> Set problem
For the entries below, copy exactly the line that contains "What Blender Python" through the line that contains "S.camera = cam", both ends included, and exclude all pictures.
═══
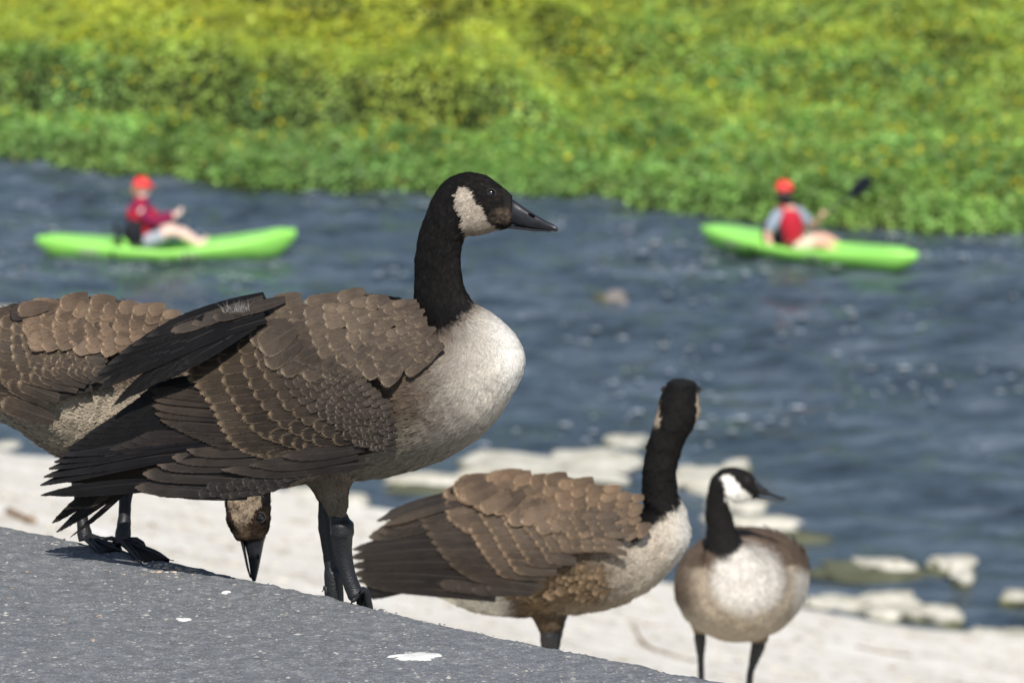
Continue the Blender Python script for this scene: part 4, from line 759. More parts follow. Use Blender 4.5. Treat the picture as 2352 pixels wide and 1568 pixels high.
# ================================================================== kayaks and paddlers
def tube_geo(chain, nseg=12, m=None):
    g_ = loft(tube_rings(chain), m or max(6, len(chain) * 5), nseg); mm = g_.shape[0]; V_ = np.concatenate([g_.reshape(-1, 3), g_[:1].mean(1), g_[-1:].mean(1)])
    F_ = [tuple(int(q) for q in f) for f in grid_faces(mm, nseg, True)] + [(mm * nseg, (j + 1) % nseg, j) for j in range(nseg)] + [(mm * nseg + 1, (mm - 1) * nseg + j, (mm - 1) * nseg + (j + 1) % nseg) for j in range(nseg)]
    return V_, F_
def fuse(name, chains, mat, parent, base, voxel, mapf=lambda v: v, colfn=None, smooth_it=4):
    """several limbs grown together into one continuous closed skin"""
    V_, F_ = [], []
    for ch in chains:
        v, f = ch if isinstance(ch[0], np.ndarray) else tube_geo(ch); b = len(V_); V_ += mapf(v).tolist(); F_ += [tuple(q + b for q in t) for t in f]
    o = mesh(name + '_raw', V_, F_); md = o.modifiers.new('r', 'REMESH'); md.mode = 'VOXEL'; md.voxel_size = voxel; sm = o.modifiers.new('s', 'SMOOTH'); sm.iterations = smooth_it; sm.factor = .5
    dg = bpy.context.evaluated_depsgraph_get(); me = bpy.data.meshes.new_from_object(o.evaluated_get(dg)); bpy.data.objects.remove(o)
    nv = len(me.vertices); co = np.empty(nv * 3, np.float32); me.vertices.foreach_get('co', co); co = co.reshape(-1, 3)
    if colfn is not None:
        a = me.color_attributes.new('Col', 'FLOAT_COLOR', 'POINT'); c = colfn(co); a.data.foreach_set('color', np.concatenate([c, np.ones((nv, 1))], 1).astype(np.float32).ravel())
    me.transform(Matrix.Translation(-Vector(base))); me.polygons.foreach_set('use_smooth', np.ones(len(me.polygons), bool)); me.materials.clear(); me.materials.append(mat); me.name = name
    q = bpy.data.objects.new(name, me); COL.objects.link(q); q.parent = parent; return q
M['hull'] = plain('lime_green_plastic', (.29, .70, .12), .34, .5, .08, 6)
M['skin_tone'] = plain('skin_tone', (.62, .36, .27), .55, .4, .06)
M['skin_fair'] = plain('fair_skin', (.74, .52, .44), .55, .4, .05)
M['red'] = plain('red_fabric', (.42, .012, .03), .75, .3); M['cap_red'] = plain('orange_red_cap', (.80, .045, .04), .55, .4); M['maroon'] = plain('maroon_cloth', (.20, .012, .055), .8, .2)
M['grey_cloth'] = plain('grey_blue_cloth', (.26, .31, .38), .85, .2); M['shorts_grey'] = plain('grey_shorts', (.34, .37, .42), .85, .2); M['shorts_beige'] = plain('beige_shorts', (.60, .52, .40), .85, .2)
M['navy'] = plain('black_fabric', (.012, .012, .018), .7, .3); M['hair'] = plain('dark_hair', (.03, .02, .016), .7, .3); M['blond'] = plain('light_hair', (.36, .20, .12), .7, .3); M['paddle'] = plain('black_plastic', (.012, .014, .02), .3, .5)
M['shaft'] = plain('grey_shaft', (.07, .09, .04), .5, .3)
M['decal'] = plain('grey_hull_print', (.40, .56, .30), .4, .4)
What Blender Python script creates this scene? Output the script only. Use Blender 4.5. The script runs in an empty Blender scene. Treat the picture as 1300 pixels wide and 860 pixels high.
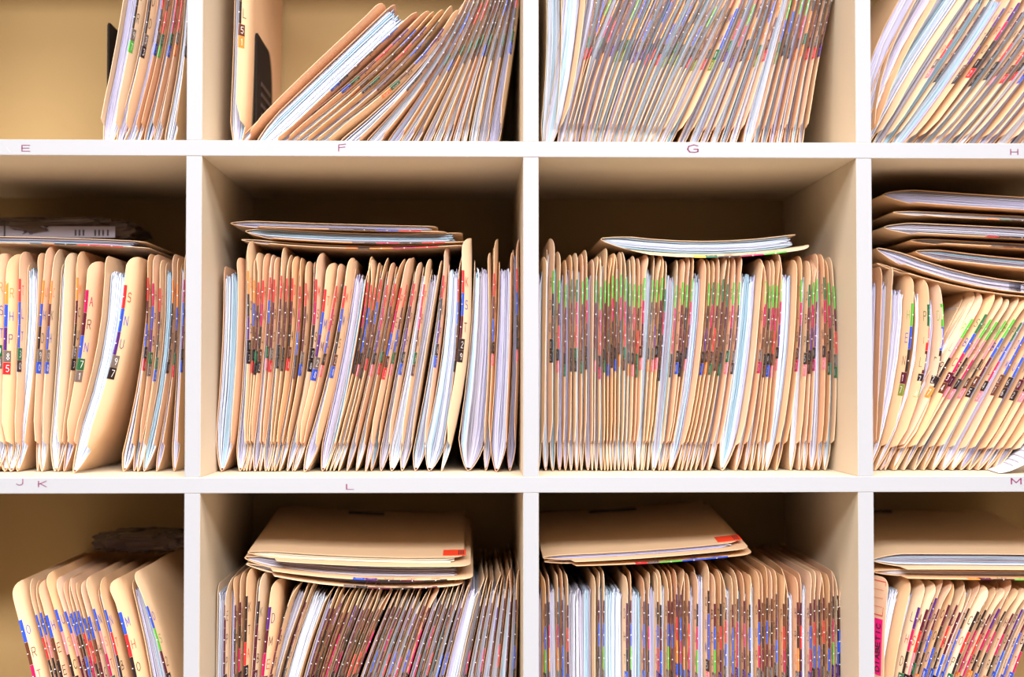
import bpy, math, random, re
from mathutils import Vector
PI = math.pi
S = bpy.context.scene
C = S.collection

# ------------------------------------------------------------------ camera, light, exposure
A, T = 0.335, 0.01635              # inner size of a compartment, board thickness
P = A + T                          # pitch of the grid
ZB = 1.110                         # top of the shelf board that carries the middle row
DEPTH = 0.38
CAM = Vector((-0.0614, -1.6079, ZB + 0.1011))
YAW, PITCH, FPX = 0.025868, 0.02697, 1955.28
cd = bpy.data.cameras.new('camera'); cam = bpy.data.objects.new('camera', cd); C.objects.link(cam)
cam.location = CAM
cam.rotation_euler = (PI / 2 + PITCH, 0, -YAW)
cd.sensor_width = 36; cd.lens = FPX / 1300 * 36
cd.clip_start = 0.05
cd.dof.use_dof = True; cd.dof.focus_distance = 1.66; cd.dof.aperture_fstop = 2.4
S.camera = cam

W = bpy.data.worlds.new('world'); S.world = W; W.use_nodes = True
W.node_tree.nodes['Background'].inputs[0].default_value = (0.93, 0.95, 1.0, 1)
W.node_tree.nodes['Background'].inputs[1].default_value = 0.04
def area(name, loc, sx, sy, power, col=(1, 1, 1), rot=(0, 0, 0)):
    l = bpy.data.lights.new(name, 'AREA'); l.shape = 'RECTANGLE'; l.size = sx; l.size_y = sy
    l.energy = power; l.color = col
    o = bpy.data.objects.new(name, l); C.objects.link(o); o.location = loc; o.rotation_euler = rot
    return o
LAMP = area('ceiling_lamp_light', (0.0, -1.35, 2.56), 2.4, 1.1, 78, (1.0, 0.985, 0.97))
FILL_LAMP = area('far_fill_light', (0.0, -3.1, 2.56), 2.6, 1.1, 400, (1.0, 0.985, 0.97))  # added low-angle fill that brightens the file fronts, no known fixture
S.view_settings.view_transform = 'Standard'
S.view_settings.look = 'None'
S.view_settings.gamma = 1
S.view_settings.use_curve_mapping = False
S.view_settings.exposure = 0.27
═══
> In response
What Blender Python script creates this scene? Output the script only. Use Blender 4.5. The script runs in an empty Blender scene. Treat the picture as 1300 pixels wide and 860 pixels high.
import bpy, math, random, re
from mathutils import Vector
PI = math.pi
S = bpy.context.scene
C = S.collection

# ------------------------------------------------------------------ camera, light, exposure
A, T = 0.335, 0.01635              # inner size of a compartment, board thickness
P = A + T                          # pitch of the grid
ZB = 1.110                         # top of the shelf board that carries the middle row
DEPTH = 0.38
CAM = Vector((-0.0614, -1.6079, ZB + 0.1011))
YAW, PITCH, FPX = 0.025868, 0.02697, 1955.28
cd = bpy.data.cameras.new('camera'); cam = bpy.data.objects.new('camera', cd); C.objects.link(cam)
cam.location = CAM
cam.rotation_euler = (PI / 2 + PITCH, 0, -YAW)
cd.sensor_width = 36; cd.lens = FPX / 1300 * 36
cd.clip_start = 0.05
cd.dof.use_dof = True; cd.dof.focus_distance = 1.66; cd.dof.aperture_fstop = 2.4
S.camera = cam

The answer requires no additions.